Bogna Kazur

geb. 1988 in Lodz. Bachelorstudium der English-Speaking Cultures und der Germanistik an der Universität Bremen und der Universität Malta. Masterstudium der Transnationalen Literaturwissenschaft: Literatur, Theater, Film an der Universität Bremen; 2013 Masterarbeit zum Thema: Through the Transnational Lens: Mobile Identities in Contemporary Cinema. Studienschwerpunkte: Film Studies; Postkoloniale und transkulturelle Studien; Whiteness Studies; (Kulturelle) Identität in der Konsumgesellschaft. Hospitationen u.a. in der Dramaturgie des Staatstheaters Kassel und der Regie des Theaters Bremen. Mitwirkung bei verschiedenen Filmproduktionen; Organisation des Bremer Kurzfilmwettbewerbs Young Collection 45 und Öffentlichkeitsarbeit für die Verleihung des 15. Bremer Filmpreises an Béla Tarr. 2013 bis 2017 Kollegiatin im GRK 1787.


Veröffentlichungen:




Promotionsprojekt: The (Literary) Special Effect: "Filmic Writing" in the Digital Age and the Contemporary US-American Novel
In order to identify new forms and practices of novel-based intermediality, the study proceeds from a necessarily broad understanding of film culture in the digital age. One essential point is that film arrives at a new form of abstraction and loses its already fragile physical reality in the course of digitization. At the same time its complex invisible code complicates the distinction between fictional live-action footage and special effects, thus relativizing the latter and introducing a so-called "elastic reality". Still, the concept of digital film definitely exceeds a mere, digitally recorded or digitally adapted motion picture. It is a highly dynamic process that equally manifests itself in transmedia storytelling and fan practices and the permeating logic of self-reflexivity on both the level of content and interface. Another characteristic of digital film culture is certainly the paradox of digital perfection producing a resurgence of humanism and "mistakism" in terms of grainy, fragmented, hand-held camera aesthetics, for instance.
While being informed by these ambiguous dynamics, contemporary US novels such as Marisha Pessl's Night Film (2013), Mark Z. Danieleweski's House of Leaves (2000) and David Foster Wallace's Infinite Jest (1995) convey a highly complex idea of filmic authenticity in our digital age. In fact, this idea leads to the question whether the originally film-specific special effect migrates into the aesthetic and physical reality of the novel, expressing itself through "special" instances of literary verisimilitude, for example.
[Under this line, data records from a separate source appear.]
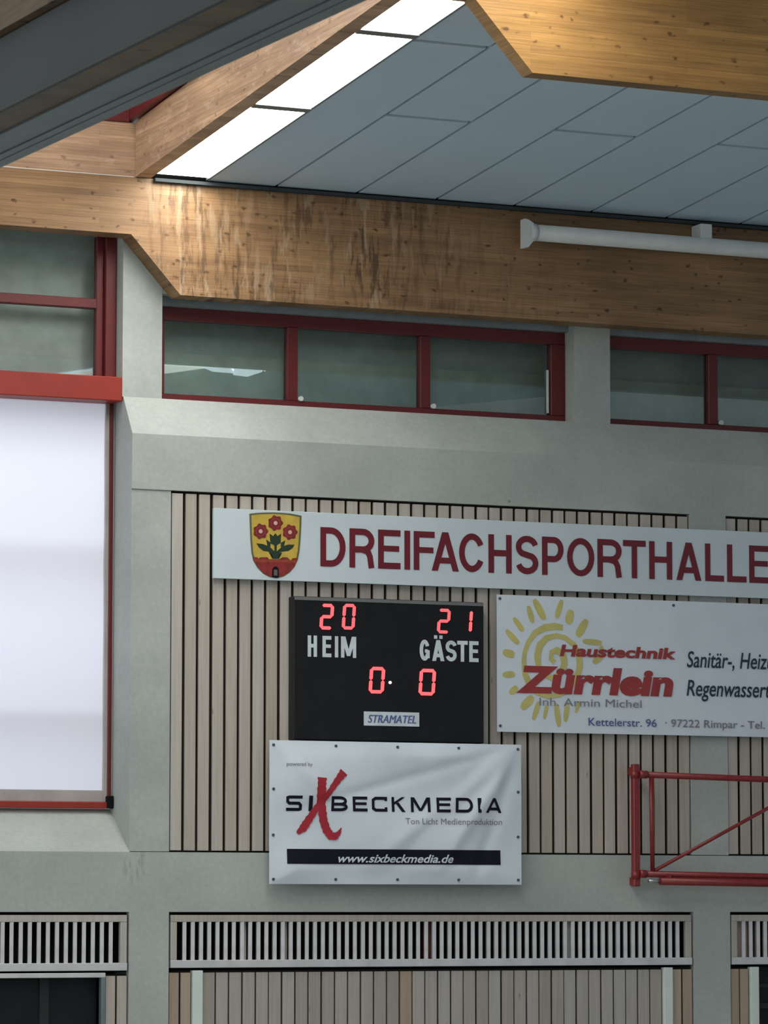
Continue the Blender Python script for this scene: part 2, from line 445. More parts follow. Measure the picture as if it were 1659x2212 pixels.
DOORS = plain('dark_stile', (.022, .025, .026), .5, spec=.3)
METAL = plain('steel', (.45, .47, .49), .35, metal=.8)
EYELET = plain('eyelet', (.10, .11, .12), .4, metal=.5)
SKY = emit('daylit_skylight', (1, .97, .90, 1), 19.0)
SKYL = emit('daylit_lantern', (1, .98, .94, 1), 2.7)
SKYB = emit('daylit_far_pane', (.80, .90, 1, 1), 3.6)
LED = emit('red_led', (1, .09, .10, 1), 1.6)
LEDD = emit('red_led_dim', (.85, .13, .15, 1), .75)
LEDW = emit('led_point', (1, .6, .6, 1), 2.5)
GLASS = glass('window_glass', (.86, .91, .90, 1), .8)
GLASS2 = glass('frosted_grey_glass', (.90, .93, .93, 1), .6)
BLIND = blind_cloth('blind_cloth')
FLOOR = plain('sports_floor', (.34, .36, .33), .4, var=.05, scale=.5)
INNER = plain('inner_wall_light', (.66, .72, .68), .8)
INNERD = plain('inner_wall_dark', (.58, .65, .67), .8)
FOAM = plain('panel_joint', (.05, .06, .065), .9, spec=.1)

# ------------------------------------------------------------------ the end wall (concrete frame)
wall = empty('wall_end'); struct(wall)
bm = bmesh.new()
box(bm, 5.2, 20.0, 0, .6, 2.85, 3.285)
box(bm, 9.9, 20, .22, .6, 3.285, 5.945)
obj('ring_beam', bm, CONC, wall)
bm = bmesh.new(); prism_x(bm, 5.2, 9.84, [(0, 3.285), (.43, 3.605), (.6, 3.605), (.6, 3.285)]); obj('sloping_sill', bm, CONC, wall)
bm = bmesh.new(); prism_x(bm, 9.84, 20.0, [(0, 5.945), (0, 6.355), (.2, 6.65), (.6, 6.65), (.6, 5.945)]); obj('sloping_spandrel', bm, CONC, wall)
for (x0, x1, z0, z1, y0) in ((9.84, 10.15, 3.29, 5.9448, .010), (9.84, 10.148, 0, 2.85, .0), (14.475, 14.795, 3.29, 5.945, .0),
                             (14.482, 14.803, 0, 2.85, .0), (5.2, 5.53, 0, 2.85, 0), (5.2, 5.53, 3.605, 8.2, 0), (19.1, 19.45, 0, 2.85, 0), (19.1, 19.45, 3.29, 5.945, 0)):
    bx('column', CONC, wall, x0, x1, y0, .6, z0, z1)
for x0 in (9.832, 13.575, 17.32):
    bx('pilaster', CONC, wall, x0, x0 + .312, .2, .6, 6.65, 7.83 if x0 < 10 else 7.45)
bm = bmesh.new(); prism_y(bm, .2, .6, [(9.832, 7.83), (10.144, 7.83), (10.144, 8.2), (9.832, 8.2)]); obj('pilaster', bm, CONC, wall)
bx('inner_backing', DARK, wall, 5.2, 20, .3, .6, 0, 2.85)  # dark backing added to stop outside light leaking through the gaps
bx('lantern_gable', CONC, wall, 5.2, 9.85, .205, .35, 8.2, 9.7)
bx('end_infill', CONC, wall, 17.632, 20.0, .2, .6, 6.65, 7.45)
bx('beam_backing', CONC, wall, 9.85, 20.0, .205, .5, 7.44, 8.30)
fl = bx('floor', FLOOR, None, -12, 24, -32, .6, -.1, 0); struct(fl)

# ------------------------------------------------------------------ timber beams (glued laminated)
def flared(y0, y1, dz, mat, xl=5.2, xr=20.0, top=8.262):
    bm = bmesh.new()
    prism_y(bm, y0, y1, [(xl, 7.835 + dz), (9.82, 7.835 + dz), (10.212, 7.405 + dz), (xr, 7.395 + dz), (xr, top + dz), (xl, top + dz)])
    return obj('timber_beam', bm, mat)
b1 = flared(0, .198, 0, WOOD_A)
tag(b1, 'water-stained laminated timber beam with an angled lower edge lying on the end wall above the windows', 'beam')
b2 = flared(-5.97, -5.83, .492, WOOD_B, 5.2, 20.0, 8.29)
tag(b2, 'honey-coloured laminated timber beam hanging across the top right corner under the roof', 'beam')
up = bx('timber_beam', WOOD_C, None, 5.2, 9.862, .012, .198, 8.266, 8.672)
tag(up, 'short pale timber beam on top of the stained beam, left of the rafter', 'beam')
sl = bx('joint_strip', WHITE, up, 5.2, 9.84, .002, .05, 8.254, 8.268)
RS = .079
bm = bmesh.new(); loft_y(bm, -12, -.002, [(9.850, 8.266), (9.972, 8.266), (9.972, 8.68), (9.850, 8.68)], -RS)
ra = obj('timber_rafter', bm, WOOD_D)
tag(ra, 'pale timber rafter climbing from the wall beam beside the bright skylight strip', 'rafter')
bm = bmesh.new(); loft_y(bm, -12, .2, [(9.80, 8.69), (9.98, 8.69), (9.98, 8.90), (9.80, 8.90)], -RS)
rr = obj('steel_rail', bm, RED); tag(rr, 'dark red steel rail on top of the pale rafter', 'rail')
rw = bx('steel_rail', RED, None, 5.2, 9.798, -.0, .2, 8.675, 9.05)
tag(rw, 'dark red steel rail on top of the short pale beam in the upper left', 'rail')
fs = bx('trim_1', FOAM, None, 9.99, 20.0, -.05, -.002, 8.237, 8.262); struct(fs)

# ------------------------------------------------------------------ roof: lining panels and skylight strip
ceil = empty('ceiling'); struct(ceil)
def roof_piece(name, mat, parent, x0, x1, y0, y1, z=8.272, t=.03):
    bm = bmesh.new(); loft_y(bm, y1, y0, [(x0, z), (x1, z), (x1, z + t), (x0, z + t)], -RS); return obj(name, bm, mat, parent)
g = .013
xs = [10.405, 10.965] + [10.965 + .662 * i for i in range(1, 15)]
for i in range(len(xs) - 1):
    cuts = [0, -3.77, -5.97, -9.74, -11.94] if i % 2 == 0 else [0, -2.07, -5.97, -8.04, -11.94]
    for a, b in zip(cuts[:-1], cuts[1:]):
        roof_piece('panel', PANEL, ceil, xs[i] + g, xs[i + 1] - g, a - .025, b + .025)
roof_piece('joint_backing', FOAM, ceil, 9.98, 20.2, .5, -11.94, 8.310, .06)
rear = empty('ceiling'); struct(rear, 'roof over the rear of the hall')
roof_piece('roof_deck', PANEL, rear, 5.2, 24, -11.94, -26.5, 8.36, .05)
roof_piece('lantern_deck', PANEL, ceil, 5.2, 9.8, .2, -11.94, 9.6, .05)
lan = empty('window_5'); struct(lan, 'glazed roof lantern left of the rafter')
for a in range(6):
    y1 = -.3 - a * 1.94
    roof_piece('pane', SKYL, lan, 5.3, 9.75, y1, y1 - 1.88, 9.56, .02)
    roof_piece('glazing_bar', ALU, lan, 5.3, 9.75, y1 - 1.87, y1 - 1.95, 9.54, .04)
sky = empty('window_1'); struct(sky, 'bright white skylight strip in the roof beside the rafter')
for a, b in ((-.07, -2.03), (-2.03, -3.86), (-3.86, -5.97), (-5.97, -8.04), (-8.04, -9.9), (-9.9, -11.94)):
    roof_piece('pane', SKY, sky, 9.975, 10.397, a - .03, b + .03, 8.276, .02)
    roof_piece('glazing_bar', GREYM, sky, 9.975, 10.397, b + .045, b - .045, 8.262, .03)
roof_piece('glazing_bar', ALU, sky, 10.392, 10.412, -.05, -11.94, 8.268, .03)
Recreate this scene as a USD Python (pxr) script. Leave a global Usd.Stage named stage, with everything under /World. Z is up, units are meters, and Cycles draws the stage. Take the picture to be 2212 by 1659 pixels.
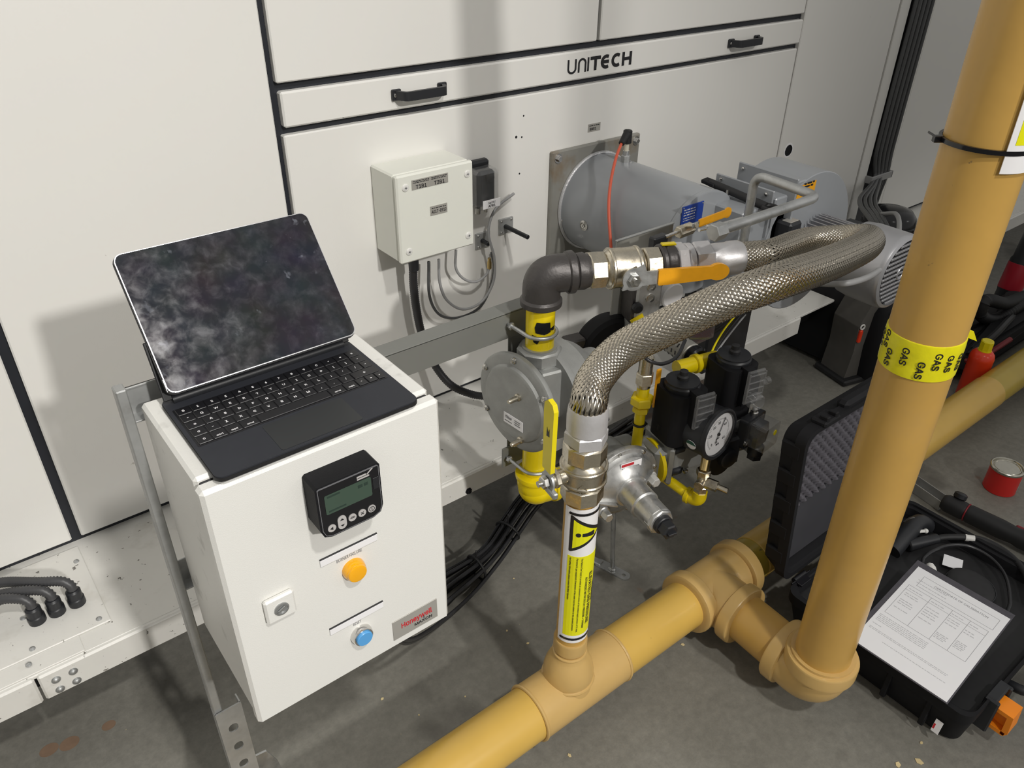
import math, random
import numpy as np, trimesh, usdkit, meshkit
from shapely.geometry import Polygon, LineString, Point, box as sbox
from shapely.ops import unary_union
from shapely import affinity
from pxr import Usd, UsdGeom, UsdLux, UsdShade, Gf, Sdf, Vt

stage = Usd.Stage.CreateInMemory()
UsdGeom.SetStageUpAxis(stage, 'Z'); UsdGeom.SetStageMetersPerUnit(stage, 1.0)
world = UsdGeom.Xform.Define(stage, '/World'); stage.SetDefaultPrim(world.GetPrim())
UsdGeom.Scope.Define(stage, '/World/Looks')
random.seed(7); RNG = np.random.default_rng(7)

# ------------------------------------------------------------------ camera
F_PX, W_PX, H_PX = 1708.717, 2212, 1659
YAW, PITCH, ROLL = math.radians(38.5446), math.radians(32.6119), math.radians(0.79081)
CAM = np.array([-0.14090546, 0.0, 1.57])
_h = np.array([math.sin(YAW), math.cos(YAW), 0]); _r = np.array([math.cos(YAW), -math.sin(YAW), 0]); _u = np.array([0, 0, 1.0])
FWD = _h * math.cos(PITCH) - _u * math.sin(PITCH); _up = _h * math.sin(PITCH) + _u * math.cos(PITCH)
RIGHT = _r * math.cos(ROLL) + _up * math.sin(ROLL); UP = -_r * math.sin(ROLL) + _up * math.cos(ROLL)
cam = UsdGeom.Camera.Define(stage, '/World/camera')
cam.CreateHorizontalApertureAttr(36.0); cam.CreateVerticalApertureAttr(27.0)
cam.CreateFocalLengthAttr(36.0 * F_PX / W_PX); cam.CreateClippingRangeAttr(Gf.Vec2f(0.05, 200))
m = Gf.Matrix4d(*[float(v) for row in ((*RIGHT, 0), (*UP, 0), (*(-FWD), 0), (*CAM, 1)) for v in row])
cam.AddTransformOp().Set(m)
cam.CreateExposureAttr(0.0)

# ------------------------------------------------------------------ light: hall ambience and high-bay lamps behind the viewer
dome = UsdLux.DomeLight.Define(stage, '/World/hall_ambience')
dome.CreateIntensityAttr(0.12); dome.CreateColorAttr(Gf.Vec3f(1.0, 0.985, 0.95))
def bay(name, pos, radius, power, col=(1, 0.975, 0.93), aim=None):
    l = UsdLux.SphereLight.Define(stage, '/World/' + name)
    l.CreateRadiusAttr(radius); l.CreateIntensityAttr(power / (math.pi * radius ** 2)); l.CreateColorAttr(Gf.Vec3f(*col))
    l.AddTranslateOp().Set(Gf.Vec3d(*pos))
    if aim is not None:      # reflector lamp: the beam is brightest along its axis
        d = np.array(aim[:3], float) - pos; d /= np.linalg.norm(d)
        q = Gf.Rotation(Gf.Vec3d(0, 0, -1), Gf.Vec3d(*map(float, d))).GetQuat()
        l.AddOrientOp(UsdGeom.XformOp.PrecisionDouble).Set(Gf.Quatd(q.GetReal(), q.GetImaginary()))
        sh = UsdLux.ShapingAPI.Apply(l.GetPrim()); sh.CreateShapingConeAngleAttr(float(aim[3])); sh.CreateShapingConeSoftnessAttr(float(aim[4]))
bay('high_bay_lamp', (0.28, -1.6, 4.4), 0.10, 26.0, aim=(-.35, 1.2, .4, 38, 1.0))
bay('high_bay_lamp_001', (0.80, -9.7, 6.8), 0.24, 248.0, aim=(-1.1, 1.65, 1.0, 19, 1.0))
bay('high_bay_lamp_002', (7.5, -5.5, 5.2), 0.22, 4.0)

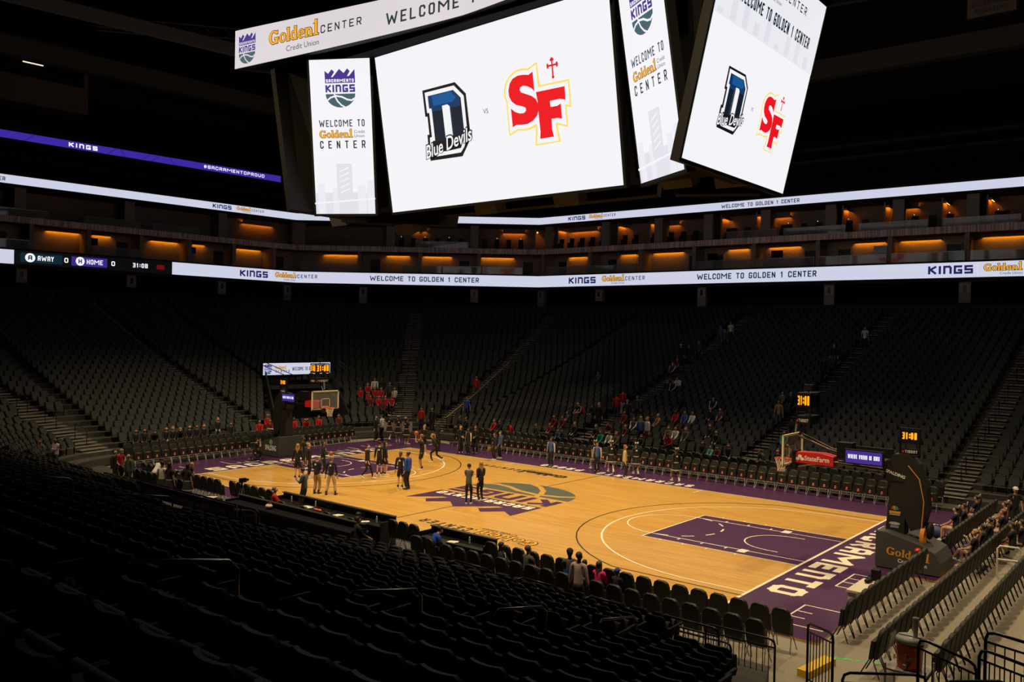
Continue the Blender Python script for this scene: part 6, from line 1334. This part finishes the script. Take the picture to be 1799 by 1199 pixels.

In order to capture the nuances of these innovative as well as experimental forms of "filmic writing", the project will resort to the terminology of "intermedial references" and "multimodal literature". Another methodological basis is provided by Jay Bolter and Richard Grusin's "Remediation" and its double logic of immediacy and hypermediacy. After all, a narratological investigation of the thin line between the illusion of transparency and the hyper-awareness of mediation is crucial for the study's focus on the novel-based "reality" of film in the digital age.